▶ **BRIEF**
Copy nothing but the lines below running from the line containing "Build this scene" through the line containing "COL = scene.collection", both end lines included.

▶ **MATERIAL**
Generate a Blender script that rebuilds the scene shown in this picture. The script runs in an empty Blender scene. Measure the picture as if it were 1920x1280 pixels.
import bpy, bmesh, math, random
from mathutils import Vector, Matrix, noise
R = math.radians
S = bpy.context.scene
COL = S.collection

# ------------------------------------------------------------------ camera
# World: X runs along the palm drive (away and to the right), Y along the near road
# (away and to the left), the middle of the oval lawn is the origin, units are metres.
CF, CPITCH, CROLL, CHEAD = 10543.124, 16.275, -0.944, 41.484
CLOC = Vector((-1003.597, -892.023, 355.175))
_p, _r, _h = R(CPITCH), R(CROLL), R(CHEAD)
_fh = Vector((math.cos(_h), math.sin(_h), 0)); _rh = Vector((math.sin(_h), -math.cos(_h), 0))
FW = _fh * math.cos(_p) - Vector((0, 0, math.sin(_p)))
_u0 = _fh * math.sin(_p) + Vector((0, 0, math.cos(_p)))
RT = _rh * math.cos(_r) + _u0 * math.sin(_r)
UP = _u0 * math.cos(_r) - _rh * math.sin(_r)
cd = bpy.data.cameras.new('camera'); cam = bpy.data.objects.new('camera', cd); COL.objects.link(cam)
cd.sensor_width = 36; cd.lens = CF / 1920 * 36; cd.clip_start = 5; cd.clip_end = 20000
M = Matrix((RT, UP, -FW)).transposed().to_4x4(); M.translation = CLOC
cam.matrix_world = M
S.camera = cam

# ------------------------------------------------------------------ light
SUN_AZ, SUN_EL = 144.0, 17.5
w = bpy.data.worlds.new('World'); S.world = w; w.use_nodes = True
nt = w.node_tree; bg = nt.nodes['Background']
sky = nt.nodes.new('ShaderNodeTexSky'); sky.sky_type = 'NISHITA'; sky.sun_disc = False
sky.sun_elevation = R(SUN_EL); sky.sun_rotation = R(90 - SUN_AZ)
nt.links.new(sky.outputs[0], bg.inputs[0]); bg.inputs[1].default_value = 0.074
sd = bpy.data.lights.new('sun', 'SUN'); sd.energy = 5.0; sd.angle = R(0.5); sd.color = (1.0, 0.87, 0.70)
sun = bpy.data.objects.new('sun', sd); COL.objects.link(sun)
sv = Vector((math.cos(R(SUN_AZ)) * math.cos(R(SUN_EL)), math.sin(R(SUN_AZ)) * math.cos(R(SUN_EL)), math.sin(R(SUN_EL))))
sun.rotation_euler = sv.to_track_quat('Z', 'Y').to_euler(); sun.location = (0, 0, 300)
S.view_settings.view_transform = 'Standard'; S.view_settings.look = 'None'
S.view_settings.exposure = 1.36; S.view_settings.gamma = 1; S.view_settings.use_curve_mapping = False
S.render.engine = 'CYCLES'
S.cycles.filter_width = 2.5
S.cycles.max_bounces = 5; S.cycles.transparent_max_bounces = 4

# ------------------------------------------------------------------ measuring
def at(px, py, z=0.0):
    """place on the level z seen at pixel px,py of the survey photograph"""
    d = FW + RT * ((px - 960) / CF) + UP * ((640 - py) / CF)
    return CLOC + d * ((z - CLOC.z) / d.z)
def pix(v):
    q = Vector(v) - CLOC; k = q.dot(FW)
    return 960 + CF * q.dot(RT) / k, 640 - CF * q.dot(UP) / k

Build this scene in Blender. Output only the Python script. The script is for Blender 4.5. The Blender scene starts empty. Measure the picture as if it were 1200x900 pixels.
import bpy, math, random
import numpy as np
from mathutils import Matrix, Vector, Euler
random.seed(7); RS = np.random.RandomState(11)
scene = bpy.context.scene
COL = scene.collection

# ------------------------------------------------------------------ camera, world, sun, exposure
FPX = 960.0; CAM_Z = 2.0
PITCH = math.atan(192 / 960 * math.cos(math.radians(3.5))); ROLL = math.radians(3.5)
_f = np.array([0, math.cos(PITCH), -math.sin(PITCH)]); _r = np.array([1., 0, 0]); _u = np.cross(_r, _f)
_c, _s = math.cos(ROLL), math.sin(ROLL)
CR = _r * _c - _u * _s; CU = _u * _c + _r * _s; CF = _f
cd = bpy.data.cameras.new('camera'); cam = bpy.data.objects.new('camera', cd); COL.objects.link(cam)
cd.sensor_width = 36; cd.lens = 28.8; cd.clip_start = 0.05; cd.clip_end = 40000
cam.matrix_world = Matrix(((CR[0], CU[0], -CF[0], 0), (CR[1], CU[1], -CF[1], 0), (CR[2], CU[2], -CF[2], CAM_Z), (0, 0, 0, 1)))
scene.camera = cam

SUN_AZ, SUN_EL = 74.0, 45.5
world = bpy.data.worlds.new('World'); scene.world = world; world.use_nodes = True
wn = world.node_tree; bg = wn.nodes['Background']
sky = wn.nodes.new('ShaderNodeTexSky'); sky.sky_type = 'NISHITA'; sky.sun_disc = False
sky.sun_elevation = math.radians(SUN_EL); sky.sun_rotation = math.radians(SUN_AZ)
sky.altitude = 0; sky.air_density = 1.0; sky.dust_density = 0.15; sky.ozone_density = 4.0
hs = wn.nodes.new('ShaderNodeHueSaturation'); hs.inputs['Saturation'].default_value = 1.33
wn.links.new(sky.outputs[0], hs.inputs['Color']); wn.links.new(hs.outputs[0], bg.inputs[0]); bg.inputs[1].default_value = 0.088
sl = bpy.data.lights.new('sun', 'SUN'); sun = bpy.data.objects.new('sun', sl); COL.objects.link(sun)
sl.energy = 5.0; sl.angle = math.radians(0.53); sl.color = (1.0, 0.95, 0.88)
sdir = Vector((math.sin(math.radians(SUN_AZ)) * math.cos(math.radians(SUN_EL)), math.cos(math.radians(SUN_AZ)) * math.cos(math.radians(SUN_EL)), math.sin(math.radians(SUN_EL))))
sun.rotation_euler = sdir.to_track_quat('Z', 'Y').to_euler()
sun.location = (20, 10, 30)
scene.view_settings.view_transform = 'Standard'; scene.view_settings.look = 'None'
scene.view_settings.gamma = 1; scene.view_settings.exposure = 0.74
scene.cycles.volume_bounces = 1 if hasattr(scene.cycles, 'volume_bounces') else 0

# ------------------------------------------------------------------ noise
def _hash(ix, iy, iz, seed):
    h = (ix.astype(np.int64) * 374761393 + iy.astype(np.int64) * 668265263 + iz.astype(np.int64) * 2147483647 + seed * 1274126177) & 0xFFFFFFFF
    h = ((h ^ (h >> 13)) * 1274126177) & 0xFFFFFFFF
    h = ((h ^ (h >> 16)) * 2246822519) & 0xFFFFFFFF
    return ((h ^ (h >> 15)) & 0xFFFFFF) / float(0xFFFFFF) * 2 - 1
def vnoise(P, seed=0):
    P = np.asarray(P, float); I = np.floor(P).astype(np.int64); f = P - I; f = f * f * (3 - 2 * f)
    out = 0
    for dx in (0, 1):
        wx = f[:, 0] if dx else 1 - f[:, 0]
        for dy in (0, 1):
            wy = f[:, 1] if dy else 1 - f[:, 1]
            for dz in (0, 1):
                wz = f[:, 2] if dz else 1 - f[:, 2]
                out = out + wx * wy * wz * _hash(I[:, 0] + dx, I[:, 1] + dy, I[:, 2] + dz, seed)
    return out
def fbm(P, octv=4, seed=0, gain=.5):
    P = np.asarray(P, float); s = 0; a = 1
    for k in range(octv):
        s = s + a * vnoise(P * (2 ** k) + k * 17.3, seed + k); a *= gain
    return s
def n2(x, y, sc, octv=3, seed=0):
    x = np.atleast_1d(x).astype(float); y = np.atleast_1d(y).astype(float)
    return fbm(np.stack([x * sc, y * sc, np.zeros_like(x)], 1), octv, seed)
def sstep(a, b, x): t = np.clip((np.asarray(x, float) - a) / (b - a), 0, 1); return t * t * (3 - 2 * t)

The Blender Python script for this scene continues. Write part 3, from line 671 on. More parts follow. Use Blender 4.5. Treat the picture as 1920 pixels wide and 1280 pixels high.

▶ **FINAL ANSWER**
Build this scene in Blender. Output only the Python script. The script is for Blender 4.5. The Blender scene starts empty. Measure the picture as if it were 1200x900 pixels.
import bpy, math, random
import numpy as np
from mathutils import Matrix, Vector, Euler
random.seed(7); RS = np.random.RandomState(11)
scene = bpy.context.scene
COL = scene.collection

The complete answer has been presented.